Honeyed and Spiced Dried Fruit Compote

Dried fruit is often incorporated into the Tu B’Shvat seder to reference the seven fruits of Israel. Photograph by Shulie Madnick.

This year for Tu B’Shvat I’ll be making a dried fruit compote. The Tu-B’Shvat seder custom was created in Safed in the 17th century. Prayers over the seven species — wheat, barley, grape, fig, pomegranate, olive and dates — are recited. In the Diaspora, where fresh bounty of these species wasn’t available, especially centuries ago, the prayers were recited over dried fruits. The custom of praying over dried fruit is now also practiced by many in Israel.


The dried fruit compote is Turkish-inspired, but adapted by many Greeks, especially in Saloniki and the northern region of Macedonia. It is also very popular in many Jewish communities worldwide, often poached in wine instead of simple syrup.

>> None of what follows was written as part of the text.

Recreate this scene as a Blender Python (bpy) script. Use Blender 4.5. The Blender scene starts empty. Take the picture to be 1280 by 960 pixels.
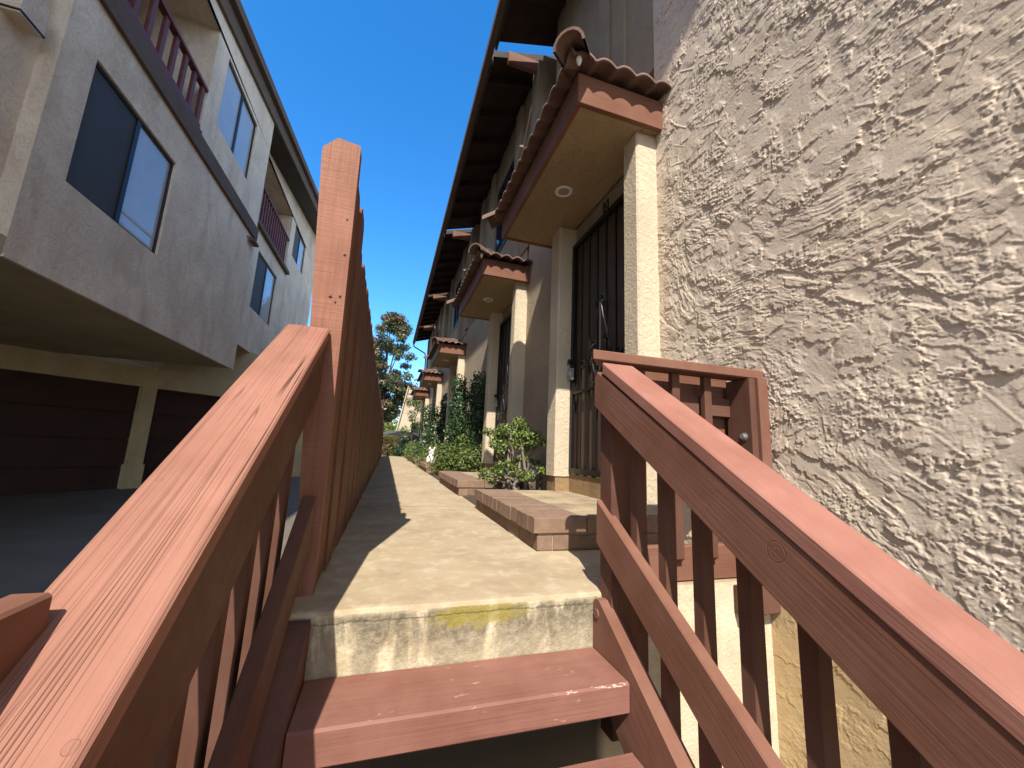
import bpy, math, random
import numpy as np
from mathutils import Vector, Matrix
random.seed(7); rng = np.random.default_rng(7)
S = bpy.context.scene; C = S.collection
R = math.radians

# ------------------------------------------------------------------ helpers
class MB:
    def __init__(s): s.v=[]; s.f=[]; s.uv=[]
    def face(s, pts, uvs=None):
        i=len(s.v); s.v += [tuple(p) for p in pts]; s.f.append(tuple(range(i,i+len(pts))))
        if uvs is None:
            p=[Vector(q) for q in pts]; n=(p[1]-p[0]).cross(p[2]-p[0])
            a=max(range(3), key=lambda k: abs(n[k])); k=[j for j in range(3) if j!=a]
            uvs=[(q[k[0]],q[k[1]]) for q in p]
        s.uv += list(uvs)
    def box(s, a, b):
        x0,y0,z0=[min(p,q) for p,q in zip(a,b)]; x1,y1,z1=[max(p,q) for p,q in zip(a,b)]
        s.face([(x0,y0,z0),(x0,y1,z0),(x1,y1,z0),(x1,y0,z0)]); s.face([(x0,y0,z1),(x1,y0,z1),(x1,y1,z1),(x0,y1,z1)])
        s.face([(x0,y0,z0),(x1,y0,z0),(x1,y0,z1),(x0,y0,z1)]); s.face([(x1,y1,z0),(x0,y1,z0),(x0,y1,z1),(x1,y1,z1)])
        s.face([(x0,y1,z0),(x0,y0,z0),(x0,y0,z1),(x0,y1,z1)]); s.face([(x1,y0,z0),(x1,y1,z0),(x1,y1,z1),(x1,y0,z1)])
        return s
    def board(s, p0, p1, up, w, t, c=.004, n0=None, n1=None):
        """timber from p0 to p1 (centre line): w across, t along 'up'; chamfered edges; n0/n1 = end cut normals"""
        p0=Vector(p0); p1=Vector(p1); d=(p1-p0).normalized(); up=Vector(up); up=(up-d*up.dot(d)).normalized(); sd=d.cross(up)
        a=w/2; b=t/2
        prof=[(a,-b+c),(a,b-c),(a-c,b),(-a+c,b),(-a,b-c),(-a,-b+c),(-a+c,-b),(a-c,-b)]
        n0=Vector(n0) if n0 else d; n1=Vector(n1) if n1 else d
        def ring(p,n):
            out=[]
            for (q,r) in prof:
                o=p+sd*q+up*r; out.append(o+d*((p-o).dot(n)/d.dot(n)))
            return out
        A=ring(p0,n0); B=ring(p1,n1)
        ru=random.random()*7; rv=random.random()*7; acc=0
        for i in range(8):
            j=(i+1)%8; L=(Vector(prof[i])-Vector(prof[j])).length
            s.face([A[i],A[j],B[j],B[i]],[(ru+A[i].dot(d),rv+acc),(ru+A[j].dot(d),rv+acc+L),(ru+B[j].dot(d),rv+acc+L),(ru+B[i].dot(d),rv+acc)]); acc+=L
        s.face(A[::-1],[(ru+x*.3,rv+y) for x,y in prof[::-1]]); s.face(B,[(ru+x*.3,rv+y) for x,y in prof]); return s
    def tube(s, pts, r, n=8, r1=None, caps=True):
        pts=[Vector(p) for p in pts]; rings=[]
        m=len(pts)
        for i,p in enumerate(pts):
            d=(pts[min(i+1,m-1)]-pts[max(i-1,0)]).normalized()
            u=d.cross(Vector((0.13,.31,.94)));
            if u.length<.05: u=d.cross(Vector((1,0,0)))
            u.normalize(); w=d.cross(u); rr=r if r1 is None else r+(r1-r)*i/(m-1)
            rings.append([p+(u*math.cos(k*2*math.pi/n)+w*math.sin(k*2*math.pi/n))*rr for k in range(n)])
        for A,B in zip(rings,rings[1:]):
            for k in range(n):
                j=(k+1)%n; s.face([A[k],A[j],B[j],B[k]])
        if caps: s.face(rings[0][::-1]); s.face(rings[-1])
        return s
    def lathe(s, c, prof, n=20, axis=2):
        c=Vector(c)
        def P(r,h,k):
            a=k*2*math.pi/n; q=[r*math.cos(a),r*math.sin(a),h]
            if axis==0: q=[q[2],q[0],q[1]]
            if axis==1: q=[q[0],q[2],q[1]]
            return c+Vector(q)
        for (r0,h0),(r1,h1) in zip(prof,prof[1:]):
            for k in range(n):
                s.face([P(r0,h0,k),P(r0,h0,k+1),P(r1,h1,k+1),P(r1,h1,k)])
        return s

ROOT={}
def link(name, me, mat, parent, off):
    o=bpy.data.objects.new(name, me); C.objects.link(o)
    if mat is not None: me.materials.append(mat)
    if parent is not None: o.parent=parent; ROOT[o]=ROOT[parent]
    else: ROOT[o]=Vector((0,0,0))
    return o
def obj(name, mb, mat, parent=None, smooth=False, merge=False):
    off=ROOT[parent] if parent is not None else Vector((0,0,0))
    me=bpy.data.meshes.new(name)
    me.from_pydata([tuple(Vector(v)-off) for v in mb.v],[],mb.f)
    l=me.uv_layers.new(name='UVMap'); l.data.foreach_set('uv',np.array(mb.uv,dtype=np.float32).ravel())
    if merge or smooth:
        import bmesh
        b=bmesh.new(); b.from_mesh(me); bmesh.ops.remove_doubles(b,verts=b.verts,dist=1e-5); bmesh.ops.recalc_face_normals(b,faces=b.faces); b.to_mesh(me); b.free()
    if smooth: me.polygons.foreach_set('use_smooth',[True]*len(me.polygons))
    me.update()
    return link(name,me,mat,parent,off)
def npobj(name, V, F, mat, parent=None, smooth=True):
    off=np.array(ROOT[parent]) if parent is not None else np.zeros(3)
    V=np.asarray(V,dtype=np.float64)-off; F=np.asarray(F,dtype=np.int32); k=F.shape[1]
    me=bpy.data.meshes.new(name); me.vertices.add(len(V)); me.vertices.foreach_set('co',V.astype(np.float32).ravel())
    me.loops.add(F.size); me.loops.foreach_set('vertex_index',F.ravel())
    me.polygons.add(len(F)); me.polygons.foreach_set('loop_start',np.arange(0,F.size,k,dtype=np.int32))
    me.polygons.foreach_set('use_smooth',np.full(len(F),smooth)); me.update(calc_edges=True); me.validate()
    return link(name,me,mat,parent,off)
def thing(name,label,cat,loc=(0,0,0),group=None):
    o=bpy.data.objects.new(name,None); C.objects.link(o); o.location=loc; o.empty_display_size=.1
    ROOT[o]=Vector(loc); return tag(o,label,cat,group)
def tag(o,label,cat,group=None):
    o['label']=label; o['category']=cat
    if group: o['group']=group
    return o
def structure(name,mb,mat):
    o=obj(name,mb,mat); o['kind']='structure'; return o

# ------------------------------------------------------------------ materials
class NT:
    def __init__(s,name):
        s.m=bpy.data.materials.new(name); s.m.use_nodes=True; s.t=s.m.node_tree; s.t.nodes.clear()
        s.out=s.n('ShaderNodeOutputMaterial'); s.b=s.n('ShaderNodeBsdfPrincipled'); s.l(s.b.outputs[0],s.out.inputs[0])
    def n(s,t,**k):
        x=s.t.nodes.new(t)
        for a,b in k.items(): setattr(x,a,b)
        return x
    def l(s,a,b): s.t.links.new(a,b)
    def pos(s): return s.n('ShaderNodeNewGeometry').outputs['Position']
    def uv(s): return s.n('ShaderNodeTexCoord').outputs['UV']
    def map(s,src,scale=(1,1,1),rot=(0,0,0),loc=(0,0,0)):
        m=s.n('ShaderNodeMapping'); s.l(src,m.inputs[0]); m.inputs['Scale'].default_value=scale; m.inputs['Rotation'].default_value=rot; m.inputs['Location'].default_value=loc; return m.outputs[0]
    def noise(s,src,scale,detail=4,rough=.55,dist=0,d='3D'):
        n=s.n('ShaderNodeTexNoise'); n.noise_dimensions=d; s.l(src,n.inputs['Vector']); n.inputs['Scale'].default_value=scale; n.inputs['Detail'].default_value=detail; n.inputs['Roughness'].default_value=rough; n.inputs['Distortion'].default_value=dist; return n.outputs['Fac']
    def ramp(s,src,stops,interp='LINEAR'):
        r=s.n('ShaderNodeValToRGB'); s.l(src,r.inputs[0]); e=r.color_ramp.elements; r.color_ramp.interpolation=interp
        while len(e)<len(stops): e.new(.5)
        for q,(p,c) in zip(e,stops):
            q.position=p; q.color=(c,c,c,1) if isinstance(c,(int,float)) else (*c,1)
        return r.outputs[0]
    def mix(s,f,a,b,mode='MIX'):
        m=s.n('ShaderNodeMix',data_type='RGBA',blend_type=mode)
        for i,x in ((0,f),(6,a),(7,b)):
            if isinstance(x,(int,float)): m.inputs[i].default_value=x if i==0 else (x,x,x,1)
            elif isinstance(x,tuple): m.inputs[i].default_value=(*x,1)
            else: s.l(x,m.inputs[i])
        return m.outputs[2]
    def math(s,op,a,b=None,c=None):
        m=s.n('ShaderNodeMath',operation=op)
        for i,x in enumerate((a,b,c)):
            if x is None: continue
            if isinstance(x,(int,float)): m.inputs[i].default_value=x
            else: s.l(x,m.inputs[i])
        return m.outputs[0]
    def sep(s,src):
        x=s.n('ShaderNodeSeparateXYZ'); s.l(src,x.inputs[0]); return x.outputs
    def col(s,c):
        if isinstance(c,tuple): s.b.inputs['Base Color'].default_value=(*c,1)
        else: s.l(c,s.b.inputs['Base Color'])
    def rough(s,v):
        if isinstance(v,(int,float)): s.b.inputs['Roughness'].default_value=v
        else: s.l(v,s.b.inputs['Roughness'])
    def bump(s,h,strength=.5,dist=.01,prev=None):
        b=s.n('ShaderNodeBump'); s.l(h,b.inputs['Height']); b.inputs['Strength'].default_value=strength; b.inputs['Distance'].default_value=dist
        if prev is not None: s.l(prev,b.inputs['Normal'])
        s.l(b.outputs[0],s.b.inputs['Normal']); return b.outputs[0]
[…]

3 cups of your choice of dried fruit. I used:
1 cup apricots
½ cup golden raisins
¾ cup dried figs
¾ cup prunes

2 cups water, at room temperature
4 cardamon pods
2 3-inch cinnamon sticks
2 star anise (optional)
8 cloves (optional)
2-4 tablespoons honey, or according to taste
Juice of half a lemon

1) Soak the apricots and raisins in a medium bowl with one cup of water for an hour. Soak the dried figs and prunes in another medium bowl with the remaining cup of water for an hour. (If you don’t mind the dark colors bleeding into the light colors, you can soak all dried fruit together in two cups of water for an hour if you wish.)

2) Place the apricots and raisins with the water into a small sauce pan with half the spices, honey and lemon juice. Bring to a boil and immediately reduce heat to a simmer and cook for 10-15 minutes.

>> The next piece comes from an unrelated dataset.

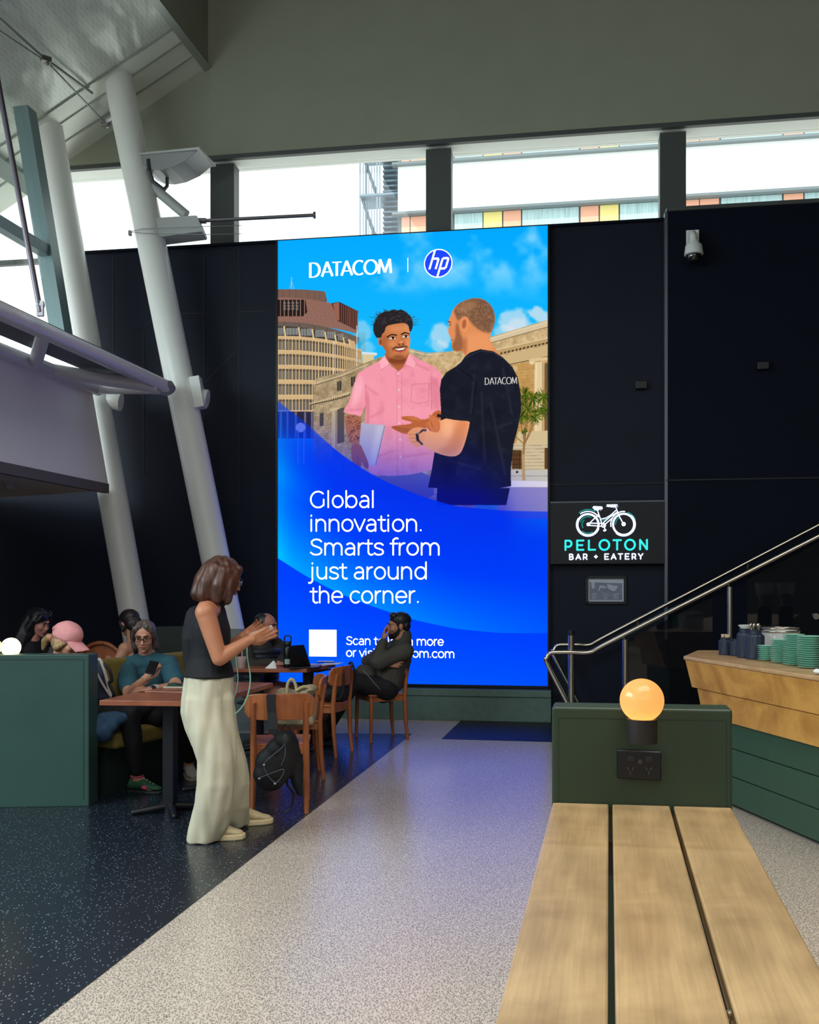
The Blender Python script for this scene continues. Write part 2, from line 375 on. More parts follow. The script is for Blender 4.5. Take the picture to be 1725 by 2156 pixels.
# floor: pale vinyl, the dark zone and the black mat are faces of one slab
fl = MB()
def at0(p, z=0.): return V((p.x, p.y, z))
d_far = PF(868, 1545); d_near = PF(80, 2156); dd = (d_near - d_far).normalized()
d_end = d_far + dd * 14.; d_left = V((-9, d_far.y + (d_far.x + 9) * .02, 0))
fl.box((0, 2.5, -.051), (26, 24, .1))
fl.mi = 1; fl.ext([V((d_left.x, d_left.y, 0)), V((d_far.x, d_far.y, 0)), V((d_end.x, d_end.y, 0)), V((-9, d_end.y, 0))], (0, 0, .0015))
fl.mi = 2; fl.ext([PF(975, 1513), PF(1300, 1520), PF(1300, 1566), PF(930, 1556)], (0, 0, .0015))
struct('floor', fl, [M_floor, M_fdark, M_fmat])

# end wall: dark lower wall left and right of the screen, proud panel at the far right
z_cl, z_hd = 5.39, 6.45
we = MB()
(sa, za), (sb, _) = PWs(205, 790), PWs(152, 530)
we.ext([W(-6.5, 0, 0), W(4.36, 0, 0), W(4.36, 0, z_cl), W(sb, 0, z_cl), W(sa, 0, za), W(-6.5, 0, za)], -WN * .3)
sR, _ = PWs(1407, 800, .10)
struct('wall_end', we, M_dark)
wr = MB(); wr.ext([W(sR, .10, 0), W(9.0, .10, 0), W(9.0, .10, z_cl + .06), W(sR, .10, z_cl + .06)], -WN * .42)
struct('wall_end_right', wr, M_darkR)
tr = MB()
tr.ext([W(sR - .035, .104, .9), W(sR - .004, .104, .9), W(sR - .004, .104, z_cl + .06), W(sR - .035, .104, z_cl + .06)], -WN * .10)
struct('trim_1', tr, mat('edge_trim', (92, 98, 108), .35, metal=.5))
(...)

3) Repeat with the dried figs and prunes in a separate small sauce pan. (If you don’t mind the dark colors bleeding into the light colors, you can cook all the dried fruit together.)

4) Let the compote cool completely and only then discard the spices. Combine all dried fruit together and serve as is or with a dabble of Greek yogurt, a scoop of ice cream and/or whipped cream for dessert if you like.

Author’s notes:

1) You can add nuts such as almonds to the mix. We have tree-nuts allergies, so I steered away from nuts.

2) You can soak the dried fruit in wine instead of water and adjust the amount of honey according to taste/or use sugar instead.

3) You can place the spices in a cheesecloth or spice sash or pouch when cooking. This makes it easier to discard the spices at the end.